Tous sont en tout cas unanimes sur une chose : la grande chance qu’ils ont de pouvoir partir vers l’inconnu et d’approfondir leur appétit pour les sciences. « Une initiative comme celle-là, c’est une occasion unique », s’enthousiasme Nina qui a croisé le chemin de l’association via un professeur de physique qui lui avait conseillé de se rendre à l’université d’été que Science Ouverte organise chaque année sur le site de Paris-XIII. « J’avais déjà le goût des sciences, mais je pense qu’un voyage comme celui-là va me permettre de mesurer encore davantage ce qu’est la recherche scientifique », renchérit Elisa, qui songe elle à entamer des études de neurologie.
A leur retour, ces quatre-là comptent bien faire partager leur expérience unique à leurs camarades restés sur place. Une exposition devrait ainsi donner à voir le fruit de leurs recherches sur le Grand Nord et quelques lycées franciliens se sont déjà déclarés intéressés pour l’accueillir. Tout le monde pourra alors profiter de leur voyage véritablement inuit.

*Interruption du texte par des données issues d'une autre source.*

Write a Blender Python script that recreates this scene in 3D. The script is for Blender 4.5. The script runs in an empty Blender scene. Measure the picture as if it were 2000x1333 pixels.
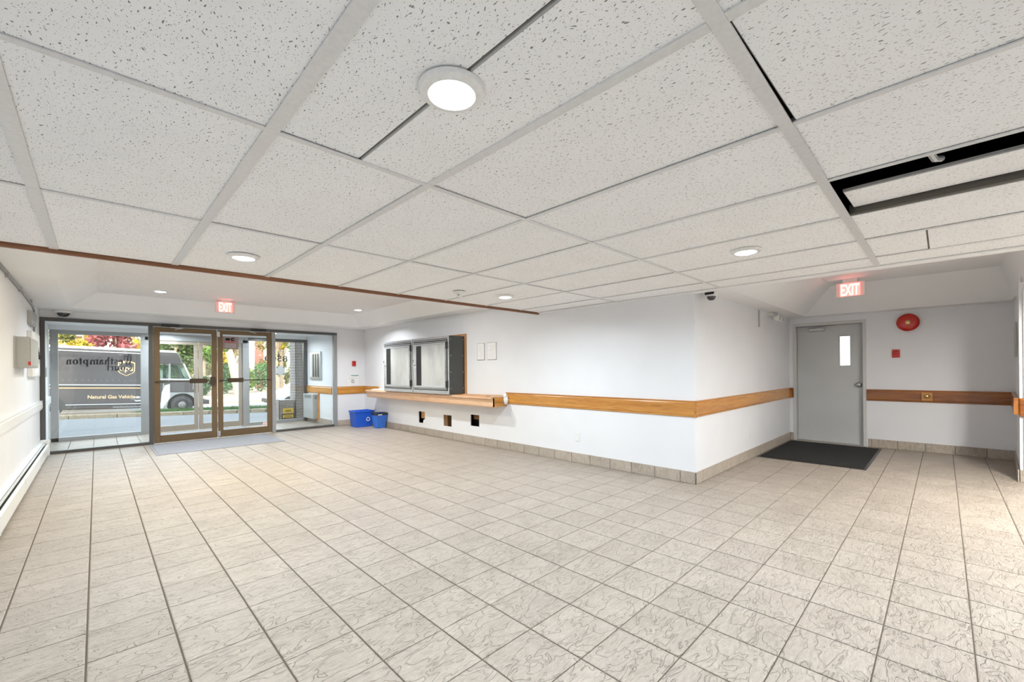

Fondée en 2007, cette structure de Drancy poursuit depuis un seul et unique but : ouvrir la science aux jeunes et les jeunes à la science. « Quand on grandit dans une cité, on n’a pas toujours le même environnement culturel que dans d’autres quartiers », explique François Gaudel, son fondateur et président. Certains jeunes peuvent se sentir un peu prisonniers d’un contexte, ce qui freine l’émulation. Nous, on a décidé humblement de les mettre au contact de chercheurs et de scientifiques pour leur montrer tout ce qu’il est possible de faire dans ce champ ». Depuis de longues années, l’association, d’ailleurs également financée par le Conseil départemental, organise ainsi des universités d’été sur le campus de Paris-XIII et convie des pointures universitaires à exposer le fruit de leurs recherches auprès des jeunes des quartiers populaires « J’ai fait la connaissance de Jacques Moreau durant une conférence organisée par Science Ouverte sur « L’ADN dans tous ses états ». Ca m’avait vraiment intéressé », témoigne par exemple Youssef qui pense depuis s’orienter vers un métier scientifique. « Notre but, c’est aussi d’aiguiller les jeunes, de leur donner des outils via des tutorats qui les aident au niveau de l’apprentissage et des méthodologies scientifiques », complète François Gaudel. Comme quoi la science expliquée par les bonnes personnes, c’est pas sorcier.